Stated goal » Return only the stretch of the material below that begins with the line containing "[Vector((x, .2, ez - .3)), Vector((x" and ends with the line containing "x = W * (.22 + .28", exactly; both of those lines belong to it.

=== Data block ===

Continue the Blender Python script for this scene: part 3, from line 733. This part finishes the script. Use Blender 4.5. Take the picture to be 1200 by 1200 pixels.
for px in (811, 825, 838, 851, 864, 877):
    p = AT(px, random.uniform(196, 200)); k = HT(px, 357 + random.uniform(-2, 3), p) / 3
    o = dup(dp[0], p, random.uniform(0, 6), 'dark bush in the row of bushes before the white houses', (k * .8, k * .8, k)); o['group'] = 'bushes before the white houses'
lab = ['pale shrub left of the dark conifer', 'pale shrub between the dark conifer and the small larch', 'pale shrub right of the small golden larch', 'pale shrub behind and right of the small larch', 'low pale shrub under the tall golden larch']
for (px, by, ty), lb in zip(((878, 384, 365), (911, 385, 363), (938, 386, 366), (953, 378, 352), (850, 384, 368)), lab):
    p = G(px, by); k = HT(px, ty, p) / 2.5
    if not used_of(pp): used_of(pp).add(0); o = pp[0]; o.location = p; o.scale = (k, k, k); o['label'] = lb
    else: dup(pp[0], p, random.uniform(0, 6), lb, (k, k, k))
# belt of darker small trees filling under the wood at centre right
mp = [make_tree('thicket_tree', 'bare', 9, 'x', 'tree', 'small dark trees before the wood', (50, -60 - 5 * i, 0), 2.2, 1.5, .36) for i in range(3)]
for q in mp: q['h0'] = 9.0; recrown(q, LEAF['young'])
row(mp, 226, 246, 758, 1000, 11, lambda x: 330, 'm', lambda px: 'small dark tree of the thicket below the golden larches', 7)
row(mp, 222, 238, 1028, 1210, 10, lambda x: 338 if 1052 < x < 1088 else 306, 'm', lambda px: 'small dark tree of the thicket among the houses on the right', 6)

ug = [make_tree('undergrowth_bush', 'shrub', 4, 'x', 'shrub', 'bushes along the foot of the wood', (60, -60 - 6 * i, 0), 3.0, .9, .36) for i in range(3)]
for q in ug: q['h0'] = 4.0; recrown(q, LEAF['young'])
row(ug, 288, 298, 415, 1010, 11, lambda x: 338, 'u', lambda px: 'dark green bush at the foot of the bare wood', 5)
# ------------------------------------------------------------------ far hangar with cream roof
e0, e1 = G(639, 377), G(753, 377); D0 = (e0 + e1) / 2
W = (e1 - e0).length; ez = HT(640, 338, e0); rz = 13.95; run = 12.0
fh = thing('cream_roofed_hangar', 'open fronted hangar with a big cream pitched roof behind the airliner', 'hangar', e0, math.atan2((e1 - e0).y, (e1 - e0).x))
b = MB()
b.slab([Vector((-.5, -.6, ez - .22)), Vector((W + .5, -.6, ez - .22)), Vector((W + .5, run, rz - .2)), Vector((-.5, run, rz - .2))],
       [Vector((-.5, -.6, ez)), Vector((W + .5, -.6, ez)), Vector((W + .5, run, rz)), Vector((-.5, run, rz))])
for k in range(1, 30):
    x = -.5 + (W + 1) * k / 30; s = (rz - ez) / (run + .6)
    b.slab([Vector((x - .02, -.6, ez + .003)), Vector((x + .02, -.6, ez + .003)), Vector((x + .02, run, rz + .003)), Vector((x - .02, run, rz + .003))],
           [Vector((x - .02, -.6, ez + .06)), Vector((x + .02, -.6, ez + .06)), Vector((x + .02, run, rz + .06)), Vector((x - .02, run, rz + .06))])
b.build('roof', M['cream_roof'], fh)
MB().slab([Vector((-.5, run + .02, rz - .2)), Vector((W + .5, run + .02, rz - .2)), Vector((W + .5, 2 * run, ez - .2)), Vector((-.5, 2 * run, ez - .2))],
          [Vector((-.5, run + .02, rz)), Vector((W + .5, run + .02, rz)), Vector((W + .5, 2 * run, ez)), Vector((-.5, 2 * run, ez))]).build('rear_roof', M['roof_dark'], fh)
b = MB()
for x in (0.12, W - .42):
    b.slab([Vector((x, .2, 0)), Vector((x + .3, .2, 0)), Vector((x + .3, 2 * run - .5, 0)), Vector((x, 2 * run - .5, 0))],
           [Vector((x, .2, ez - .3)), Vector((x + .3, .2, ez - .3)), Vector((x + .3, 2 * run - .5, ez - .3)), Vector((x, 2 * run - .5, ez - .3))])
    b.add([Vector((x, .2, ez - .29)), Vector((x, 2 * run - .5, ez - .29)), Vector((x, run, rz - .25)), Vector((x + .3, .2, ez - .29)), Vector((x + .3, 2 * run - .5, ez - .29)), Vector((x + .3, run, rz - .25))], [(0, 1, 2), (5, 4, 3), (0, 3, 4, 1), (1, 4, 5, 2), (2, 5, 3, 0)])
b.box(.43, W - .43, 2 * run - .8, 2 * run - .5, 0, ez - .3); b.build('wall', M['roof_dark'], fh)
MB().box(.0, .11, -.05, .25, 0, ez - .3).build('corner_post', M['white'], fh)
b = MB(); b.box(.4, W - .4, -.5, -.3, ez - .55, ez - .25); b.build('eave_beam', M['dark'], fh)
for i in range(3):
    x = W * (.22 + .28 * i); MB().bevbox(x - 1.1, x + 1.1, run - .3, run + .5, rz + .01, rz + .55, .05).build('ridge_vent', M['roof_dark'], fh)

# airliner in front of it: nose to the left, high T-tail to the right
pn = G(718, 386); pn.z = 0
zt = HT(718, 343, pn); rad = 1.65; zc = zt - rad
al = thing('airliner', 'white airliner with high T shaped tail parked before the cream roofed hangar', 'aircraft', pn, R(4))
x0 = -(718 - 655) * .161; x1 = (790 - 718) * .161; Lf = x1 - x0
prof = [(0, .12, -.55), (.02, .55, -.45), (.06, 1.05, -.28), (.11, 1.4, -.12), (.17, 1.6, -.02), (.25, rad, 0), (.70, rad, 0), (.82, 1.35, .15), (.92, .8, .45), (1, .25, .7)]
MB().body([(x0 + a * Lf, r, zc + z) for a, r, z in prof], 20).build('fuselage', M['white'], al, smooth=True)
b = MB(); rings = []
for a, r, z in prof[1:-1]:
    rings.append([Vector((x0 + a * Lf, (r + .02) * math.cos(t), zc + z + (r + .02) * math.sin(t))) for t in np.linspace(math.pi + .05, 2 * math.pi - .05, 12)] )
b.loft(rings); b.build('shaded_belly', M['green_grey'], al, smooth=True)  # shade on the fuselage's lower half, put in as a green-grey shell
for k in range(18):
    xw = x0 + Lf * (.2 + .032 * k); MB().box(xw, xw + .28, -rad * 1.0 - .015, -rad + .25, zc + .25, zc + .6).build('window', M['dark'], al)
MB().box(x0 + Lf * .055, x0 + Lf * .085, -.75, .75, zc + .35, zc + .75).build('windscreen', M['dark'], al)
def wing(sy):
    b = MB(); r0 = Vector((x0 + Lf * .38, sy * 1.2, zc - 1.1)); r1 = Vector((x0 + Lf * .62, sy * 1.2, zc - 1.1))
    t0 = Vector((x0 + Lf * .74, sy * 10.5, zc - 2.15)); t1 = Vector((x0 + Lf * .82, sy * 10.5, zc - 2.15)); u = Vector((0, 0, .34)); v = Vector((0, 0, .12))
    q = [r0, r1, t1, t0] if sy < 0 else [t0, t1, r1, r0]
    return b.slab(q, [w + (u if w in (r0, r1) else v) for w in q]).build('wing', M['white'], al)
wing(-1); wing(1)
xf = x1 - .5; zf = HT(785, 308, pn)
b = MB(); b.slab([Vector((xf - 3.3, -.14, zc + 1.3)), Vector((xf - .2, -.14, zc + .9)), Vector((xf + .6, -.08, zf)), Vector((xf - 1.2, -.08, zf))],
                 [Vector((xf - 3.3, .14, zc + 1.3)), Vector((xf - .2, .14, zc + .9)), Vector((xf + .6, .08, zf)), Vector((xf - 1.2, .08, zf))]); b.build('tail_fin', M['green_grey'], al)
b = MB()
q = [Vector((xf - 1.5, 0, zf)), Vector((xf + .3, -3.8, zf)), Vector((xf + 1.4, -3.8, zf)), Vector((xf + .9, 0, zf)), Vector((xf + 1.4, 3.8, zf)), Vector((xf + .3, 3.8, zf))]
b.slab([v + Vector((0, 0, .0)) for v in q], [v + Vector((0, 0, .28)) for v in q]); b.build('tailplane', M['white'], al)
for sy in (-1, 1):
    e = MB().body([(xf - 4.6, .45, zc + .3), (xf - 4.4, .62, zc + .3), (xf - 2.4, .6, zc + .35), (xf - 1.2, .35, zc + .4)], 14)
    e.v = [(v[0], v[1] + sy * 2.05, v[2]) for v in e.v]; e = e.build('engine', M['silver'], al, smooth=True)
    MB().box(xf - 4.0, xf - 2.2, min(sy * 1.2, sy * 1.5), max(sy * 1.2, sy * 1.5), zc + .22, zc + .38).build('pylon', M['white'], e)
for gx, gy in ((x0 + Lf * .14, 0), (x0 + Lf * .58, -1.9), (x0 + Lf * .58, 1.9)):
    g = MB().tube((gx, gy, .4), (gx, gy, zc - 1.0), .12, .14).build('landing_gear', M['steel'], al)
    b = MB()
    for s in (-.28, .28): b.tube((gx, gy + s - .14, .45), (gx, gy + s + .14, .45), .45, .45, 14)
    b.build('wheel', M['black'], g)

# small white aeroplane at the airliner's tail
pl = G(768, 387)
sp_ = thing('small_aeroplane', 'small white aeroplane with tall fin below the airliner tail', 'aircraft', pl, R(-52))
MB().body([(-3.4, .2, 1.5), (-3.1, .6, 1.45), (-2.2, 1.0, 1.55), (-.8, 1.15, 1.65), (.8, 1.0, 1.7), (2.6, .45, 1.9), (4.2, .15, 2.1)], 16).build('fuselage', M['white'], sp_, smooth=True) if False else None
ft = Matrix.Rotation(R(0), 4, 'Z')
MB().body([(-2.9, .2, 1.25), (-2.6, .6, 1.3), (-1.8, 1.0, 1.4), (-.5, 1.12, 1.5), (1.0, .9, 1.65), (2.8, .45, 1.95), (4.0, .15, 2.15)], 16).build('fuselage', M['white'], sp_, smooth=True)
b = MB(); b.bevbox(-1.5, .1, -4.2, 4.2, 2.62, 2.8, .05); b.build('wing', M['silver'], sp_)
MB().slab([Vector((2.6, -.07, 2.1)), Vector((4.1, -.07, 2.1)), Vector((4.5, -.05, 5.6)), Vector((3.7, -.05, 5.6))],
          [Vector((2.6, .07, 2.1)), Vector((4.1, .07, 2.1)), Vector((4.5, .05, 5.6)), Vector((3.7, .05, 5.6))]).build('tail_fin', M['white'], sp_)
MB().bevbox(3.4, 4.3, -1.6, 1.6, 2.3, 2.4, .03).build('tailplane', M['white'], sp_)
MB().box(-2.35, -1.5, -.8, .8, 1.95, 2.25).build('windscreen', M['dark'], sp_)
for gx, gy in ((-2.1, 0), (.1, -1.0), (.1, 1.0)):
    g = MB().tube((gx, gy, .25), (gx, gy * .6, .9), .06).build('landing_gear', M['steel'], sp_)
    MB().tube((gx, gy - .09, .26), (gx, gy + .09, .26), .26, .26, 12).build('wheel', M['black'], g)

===

Expected output »
           [Vector((x, .2, ez - .3)), Vector((x + .3, .2, ez - .3)), Vector((x + .3, 2 * run - .5, ez - .3)), Vector((x, 2 * run - .5, ez - .3))])
    b.add([Vector((x, .2, ez - .29)), Vector((x, 2 * run - .5, ez - .29)), Vector((x, run, rz - .25)), Vector((x + .3, .2, ez - .29)), Vector((x + .3, 2 * run - .5, ez - .29)), Vector((x + .3, run, rz - .25))], [(0, 1, 2), (5, 4, 3), (0, 3, 4, 1), (1, 4, 5, 2), (2, 5, 3, 0)])
b.box(.43, W - .43, 2 * run - .8, 2 * run - .5, 0, ez - .3); b.build('wall', M['roof_dark'], fh)
MB().box(.0, .11, -.05, .25, 0, ez - .3).build('corner_post', M['white'], fh)
b = MB(); b.box(.4, W - .4, -.5, -.3, ez - .55, ez - .25); b.build('eave_beam', M['dark'], fh)
for i in range(3):
    x = W * (.22 + .28 * i); MB().bevbox(x - 1.1, x + 1.1, run - .3, run + .5, rz + .01, rz + .55, .05).build('ridge_vent', M['roof_dark'], fh)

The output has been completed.